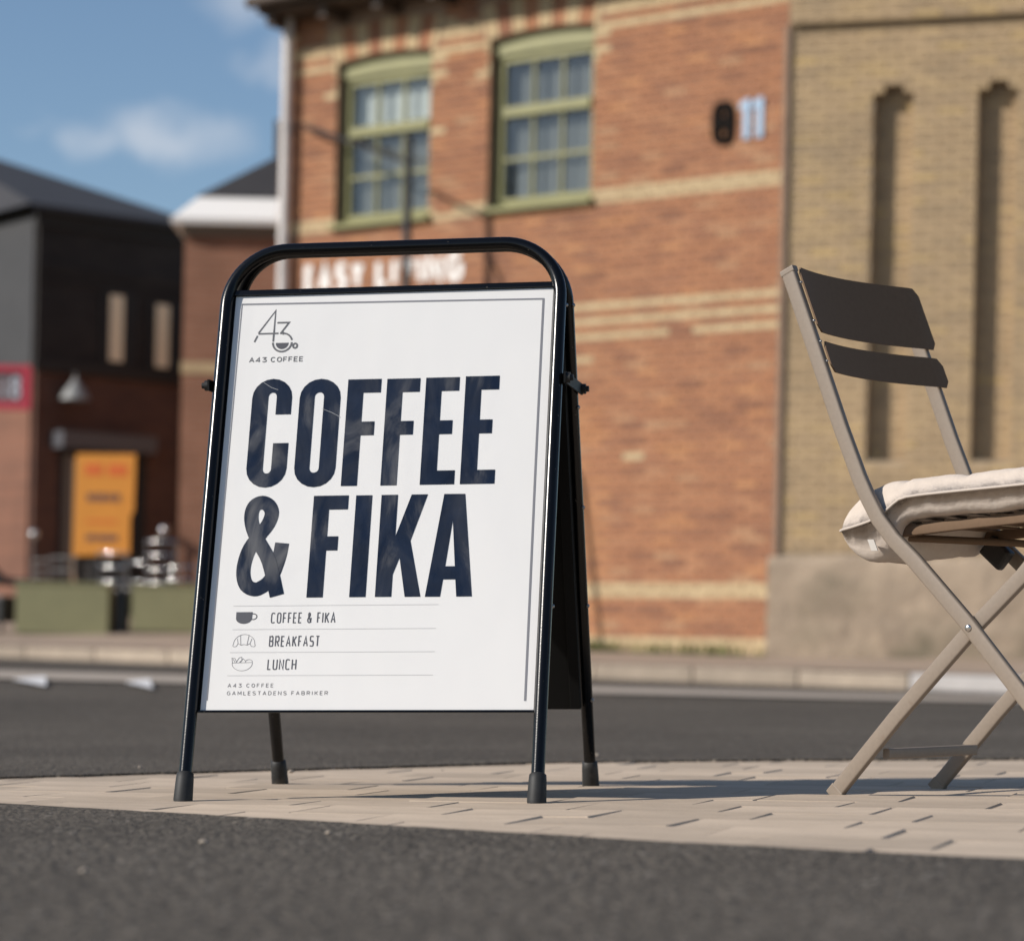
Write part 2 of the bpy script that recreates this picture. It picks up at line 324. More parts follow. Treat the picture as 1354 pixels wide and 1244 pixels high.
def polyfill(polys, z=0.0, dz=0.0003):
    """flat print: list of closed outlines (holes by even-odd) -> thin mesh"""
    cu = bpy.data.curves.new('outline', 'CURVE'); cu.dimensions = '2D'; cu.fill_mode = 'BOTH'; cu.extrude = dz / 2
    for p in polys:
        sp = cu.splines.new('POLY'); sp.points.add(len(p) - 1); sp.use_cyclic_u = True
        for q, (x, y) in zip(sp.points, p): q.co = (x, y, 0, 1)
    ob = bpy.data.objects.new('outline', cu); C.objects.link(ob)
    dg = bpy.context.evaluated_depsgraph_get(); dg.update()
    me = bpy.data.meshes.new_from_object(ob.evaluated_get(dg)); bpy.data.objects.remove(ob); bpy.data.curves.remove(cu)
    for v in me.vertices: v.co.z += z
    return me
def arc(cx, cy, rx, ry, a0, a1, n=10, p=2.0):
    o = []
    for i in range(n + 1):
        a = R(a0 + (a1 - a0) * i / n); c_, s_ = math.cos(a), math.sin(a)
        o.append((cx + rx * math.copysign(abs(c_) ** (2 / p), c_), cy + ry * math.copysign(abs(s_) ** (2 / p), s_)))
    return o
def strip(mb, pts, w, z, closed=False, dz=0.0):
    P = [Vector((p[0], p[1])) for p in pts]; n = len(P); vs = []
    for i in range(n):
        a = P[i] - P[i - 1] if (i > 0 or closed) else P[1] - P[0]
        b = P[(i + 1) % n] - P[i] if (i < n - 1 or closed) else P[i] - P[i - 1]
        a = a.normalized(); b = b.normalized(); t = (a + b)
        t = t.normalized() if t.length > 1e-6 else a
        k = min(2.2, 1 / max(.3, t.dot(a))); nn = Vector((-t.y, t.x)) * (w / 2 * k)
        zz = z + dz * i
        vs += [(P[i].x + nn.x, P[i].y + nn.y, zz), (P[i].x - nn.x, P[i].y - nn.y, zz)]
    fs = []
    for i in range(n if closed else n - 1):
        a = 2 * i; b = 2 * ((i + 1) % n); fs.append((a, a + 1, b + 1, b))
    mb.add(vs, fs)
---
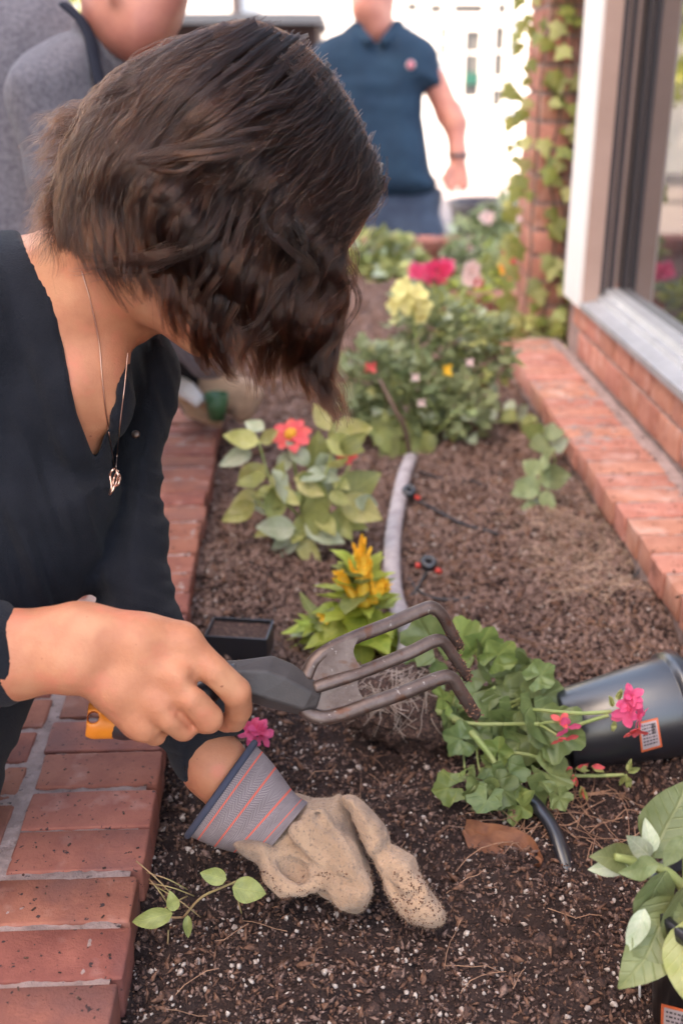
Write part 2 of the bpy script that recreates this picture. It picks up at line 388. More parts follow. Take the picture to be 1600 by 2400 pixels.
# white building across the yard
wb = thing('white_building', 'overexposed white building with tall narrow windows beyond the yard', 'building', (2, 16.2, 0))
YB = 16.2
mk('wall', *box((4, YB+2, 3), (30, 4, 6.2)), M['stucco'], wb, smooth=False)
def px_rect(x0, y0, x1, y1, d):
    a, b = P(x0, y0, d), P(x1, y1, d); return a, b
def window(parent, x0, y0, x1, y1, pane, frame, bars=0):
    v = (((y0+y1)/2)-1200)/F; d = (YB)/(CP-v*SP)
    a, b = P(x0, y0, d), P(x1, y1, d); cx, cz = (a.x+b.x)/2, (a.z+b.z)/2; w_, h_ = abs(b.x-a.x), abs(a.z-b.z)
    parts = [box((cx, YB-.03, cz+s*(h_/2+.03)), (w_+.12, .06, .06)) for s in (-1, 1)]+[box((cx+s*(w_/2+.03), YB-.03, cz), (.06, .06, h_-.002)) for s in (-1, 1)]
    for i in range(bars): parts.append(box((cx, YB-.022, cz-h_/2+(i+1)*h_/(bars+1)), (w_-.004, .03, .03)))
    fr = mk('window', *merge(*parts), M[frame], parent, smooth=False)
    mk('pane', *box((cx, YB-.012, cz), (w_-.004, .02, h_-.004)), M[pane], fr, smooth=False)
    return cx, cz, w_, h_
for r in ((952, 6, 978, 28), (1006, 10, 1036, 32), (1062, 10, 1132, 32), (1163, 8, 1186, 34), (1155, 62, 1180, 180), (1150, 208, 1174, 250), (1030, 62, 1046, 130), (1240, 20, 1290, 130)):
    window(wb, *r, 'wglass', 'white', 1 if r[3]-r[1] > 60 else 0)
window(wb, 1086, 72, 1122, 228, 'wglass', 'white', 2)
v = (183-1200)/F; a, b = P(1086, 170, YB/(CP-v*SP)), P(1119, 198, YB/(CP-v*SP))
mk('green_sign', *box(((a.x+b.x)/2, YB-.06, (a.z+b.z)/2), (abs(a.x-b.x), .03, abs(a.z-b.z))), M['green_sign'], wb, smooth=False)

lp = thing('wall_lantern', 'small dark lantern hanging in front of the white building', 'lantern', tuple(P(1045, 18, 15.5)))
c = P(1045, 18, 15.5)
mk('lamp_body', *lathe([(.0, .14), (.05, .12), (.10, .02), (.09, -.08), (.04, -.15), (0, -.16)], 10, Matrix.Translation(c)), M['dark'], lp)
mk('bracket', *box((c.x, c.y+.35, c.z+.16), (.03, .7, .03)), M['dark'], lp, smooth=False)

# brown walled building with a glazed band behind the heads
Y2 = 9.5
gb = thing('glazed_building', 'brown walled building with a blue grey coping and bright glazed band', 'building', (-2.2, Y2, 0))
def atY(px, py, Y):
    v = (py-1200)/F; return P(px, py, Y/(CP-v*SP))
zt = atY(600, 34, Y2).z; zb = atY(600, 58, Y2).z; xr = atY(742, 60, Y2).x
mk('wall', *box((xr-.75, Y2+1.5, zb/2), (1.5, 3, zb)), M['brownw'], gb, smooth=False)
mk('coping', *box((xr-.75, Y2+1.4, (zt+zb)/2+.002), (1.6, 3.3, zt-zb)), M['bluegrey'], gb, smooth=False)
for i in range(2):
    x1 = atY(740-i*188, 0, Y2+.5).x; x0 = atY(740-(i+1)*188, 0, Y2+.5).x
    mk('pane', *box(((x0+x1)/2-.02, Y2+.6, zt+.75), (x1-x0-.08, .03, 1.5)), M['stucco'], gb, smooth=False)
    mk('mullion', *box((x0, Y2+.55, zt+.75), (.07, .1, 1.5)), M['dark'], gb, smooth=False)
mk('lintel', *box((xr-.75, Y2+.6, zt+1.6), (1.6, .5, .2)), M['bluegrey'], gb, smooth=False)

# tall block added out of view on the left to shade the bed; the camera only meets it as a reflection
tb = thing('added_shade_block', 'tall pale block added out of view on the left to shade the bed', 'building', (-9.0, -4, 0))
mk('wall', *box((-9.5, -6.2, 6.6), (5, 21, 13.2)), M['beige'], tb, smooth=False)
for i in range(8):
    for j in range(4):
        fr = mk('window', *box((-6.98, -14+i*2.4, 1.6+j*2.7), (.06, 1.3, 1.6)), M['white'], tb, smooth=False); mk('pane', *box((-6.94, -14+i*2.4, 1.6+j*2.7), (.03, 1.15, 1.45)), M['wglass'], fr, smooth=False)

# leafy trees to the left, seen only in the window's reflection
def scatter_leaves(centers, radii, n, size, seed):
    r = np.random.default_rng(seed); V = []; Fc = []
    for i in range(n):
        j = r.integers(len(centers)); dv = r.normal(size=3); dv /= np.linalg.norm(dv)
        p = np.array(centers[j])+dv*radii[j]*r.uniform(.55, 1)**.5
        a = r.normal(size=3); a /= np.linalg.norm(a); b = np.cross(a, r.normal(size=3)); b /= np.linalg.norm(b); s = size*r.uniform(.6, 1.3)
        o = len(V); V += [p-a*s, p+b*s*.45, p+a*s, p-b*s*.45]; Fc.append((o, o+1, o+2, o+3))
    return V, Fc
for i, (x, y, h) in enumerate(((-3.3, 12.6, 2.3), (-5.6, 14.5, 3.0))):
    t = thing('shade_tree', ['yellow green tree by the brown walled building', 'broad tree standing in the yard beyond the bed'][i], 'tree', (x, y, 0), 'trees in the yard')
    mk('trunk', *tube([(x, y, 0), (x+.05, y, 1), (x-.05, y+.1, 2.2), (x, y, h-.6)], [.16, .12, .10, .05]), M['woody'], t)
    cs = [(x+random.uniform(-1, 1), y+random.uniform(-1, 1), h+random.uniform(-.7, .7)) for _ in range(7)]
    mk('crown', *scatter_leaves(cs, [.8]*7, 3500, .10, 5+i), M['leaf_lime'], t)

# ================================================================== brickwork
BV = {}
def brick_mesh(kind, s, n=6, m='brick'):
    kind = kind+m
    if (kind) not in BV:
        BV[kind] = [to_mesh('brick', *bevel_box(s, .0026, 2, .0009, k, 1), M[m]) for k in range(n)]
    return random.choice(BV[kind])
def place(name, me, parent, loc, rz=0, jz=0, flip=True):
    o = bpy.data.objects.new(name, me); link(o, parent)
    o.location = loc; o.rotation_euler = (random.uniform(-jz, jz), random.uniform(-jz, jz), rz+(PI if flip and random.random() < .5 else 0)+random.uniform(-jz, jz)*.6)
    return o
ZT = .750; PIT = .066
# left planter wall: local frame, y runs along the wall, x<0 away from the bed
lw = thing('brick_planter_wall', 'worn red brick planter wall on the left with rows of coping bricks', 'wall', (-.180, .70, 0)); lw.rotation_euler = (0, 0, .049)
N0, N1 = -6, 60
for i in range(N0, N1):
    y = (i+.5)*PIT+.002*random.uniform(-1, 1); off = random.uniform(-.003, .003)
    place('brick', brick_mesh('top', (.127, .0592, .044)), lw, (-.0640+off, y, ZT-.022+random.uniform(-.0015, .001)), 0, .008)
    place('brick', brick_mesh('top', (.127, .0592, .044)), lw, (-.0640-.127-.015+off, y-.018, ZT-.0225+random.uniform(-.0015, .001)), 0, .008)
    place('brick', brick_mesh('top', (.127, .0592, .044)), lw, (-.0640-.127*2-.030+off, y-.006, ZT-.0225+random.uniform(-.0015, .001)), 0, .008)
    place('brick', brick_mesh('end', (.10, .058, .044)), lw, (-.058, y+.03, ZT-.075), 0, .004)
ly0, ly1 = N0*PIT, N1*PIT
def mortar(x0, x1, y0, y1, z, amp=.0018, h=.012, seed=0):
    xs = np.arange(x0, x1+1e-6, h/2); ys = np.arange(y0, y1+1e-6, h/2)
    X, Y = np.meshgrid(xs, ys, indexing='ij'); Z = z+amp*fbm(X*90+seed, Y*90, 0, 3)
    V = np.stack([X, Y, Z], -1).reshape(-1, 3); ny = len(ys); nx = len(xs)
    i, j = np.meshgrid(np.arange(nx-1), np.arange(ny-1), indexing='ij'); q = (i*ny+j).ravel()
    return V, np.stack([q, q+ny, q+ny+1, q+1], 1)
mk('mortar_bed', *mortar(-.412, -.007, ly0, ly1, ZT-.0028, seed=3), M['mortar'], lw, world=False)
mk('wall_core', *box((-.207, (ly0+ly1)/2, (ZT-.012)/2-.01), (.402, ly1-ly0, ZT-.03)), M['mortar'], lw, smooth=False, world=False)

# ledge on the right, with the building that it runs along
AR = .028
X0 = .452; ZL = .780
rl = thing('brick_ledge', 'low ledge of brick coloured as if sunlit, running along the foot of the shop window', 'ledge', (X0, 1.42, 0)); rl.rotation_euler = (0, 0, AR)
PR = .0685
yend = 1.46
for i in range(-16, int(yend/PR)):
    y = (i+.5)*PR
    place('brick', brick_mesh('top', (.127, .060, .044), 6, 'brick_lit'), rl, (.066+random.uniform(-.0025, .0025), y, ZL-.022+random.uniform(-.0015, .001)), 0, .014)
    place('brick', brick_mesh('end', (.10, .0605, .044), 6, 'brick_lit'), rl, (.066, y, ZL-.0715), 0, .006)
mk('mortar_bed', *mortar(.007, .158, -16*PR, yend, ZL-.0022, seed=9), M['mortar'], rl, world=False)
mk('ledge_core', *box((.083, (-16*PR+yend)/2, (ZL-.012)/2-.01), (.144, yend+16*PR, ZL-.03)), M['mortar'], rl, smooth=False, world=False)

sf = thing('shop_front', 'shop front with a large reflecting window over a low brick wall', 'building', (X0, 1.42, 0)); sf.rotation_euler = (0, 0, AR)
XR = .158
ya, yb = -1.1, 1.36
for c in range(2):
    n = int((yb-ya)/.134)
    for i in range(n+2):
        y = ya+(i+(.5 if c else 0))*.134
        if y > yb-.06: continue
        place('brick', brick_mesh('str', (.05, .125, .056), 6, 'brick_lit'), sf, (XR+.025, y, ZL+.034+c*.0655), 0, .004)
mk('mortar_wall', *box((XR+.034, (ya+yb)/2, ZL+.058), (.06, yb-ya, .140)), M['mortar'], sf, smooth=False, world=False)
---
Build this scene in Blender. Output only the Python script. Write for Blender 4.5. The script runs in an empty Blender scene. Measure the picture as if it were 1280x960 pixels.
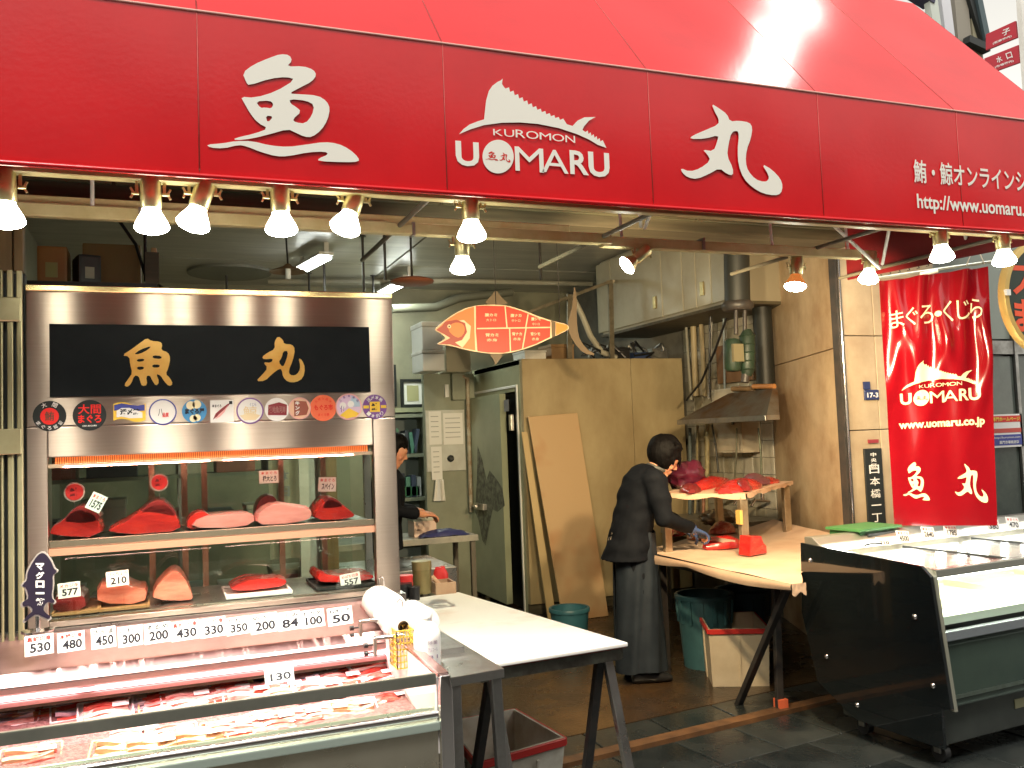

— TASK TO COMPLETE —
Repeat these lines exactly and nothing more: the one containing "ZT-.075), 0, .004)", the one containing "lw, smooth=False, world=False)", and all the lines between.

— TASK OUTPUT —
    place('brick', brick_mesh('end', (.10, .058, .044)), lw, (-.058, y+.03, ZT-.075), 0, .004)
ly0, ly1 = N0*PIT, N1*PIT
def mortar(x0, x1, y0, y1, z, amp=.0018, h=.012, seed=0):
    xs = np.arange(x0, x1+1e-6, h/2); ys = np.arange(y0, y1+1e-6, h/2)
    X, Y = np.meshgrid(xs, ys, indexing='ij'); Z = z+amp*fbm(X*90+seed, Y*90, 0, 3)
    V = np.stack([X, Y, Z], -1).reshape(-1, 3); ny = len(ys); nx = len(xs)
    i, j = np.meshgrid(np.arange(nx-1), np.arange(ny-1), indexing='ij'); q = (i*ny+j).ravel()
    return V, np.stack([q, q+ny, q+ny+1, q+1], 1)
mk('mortar_bed', *mortar(-.412, -.007, ly0, ly1, ZT-.0028, seed=3), M['mortar'], lw, world=False)
mk('wall_core', *box((-.207, (ly0+ly1)/2, (ZT-.012)/2-.01), (.402, ly1-ly0, ZT-.03)), M['mortar'], lw, smooth=False, world=False)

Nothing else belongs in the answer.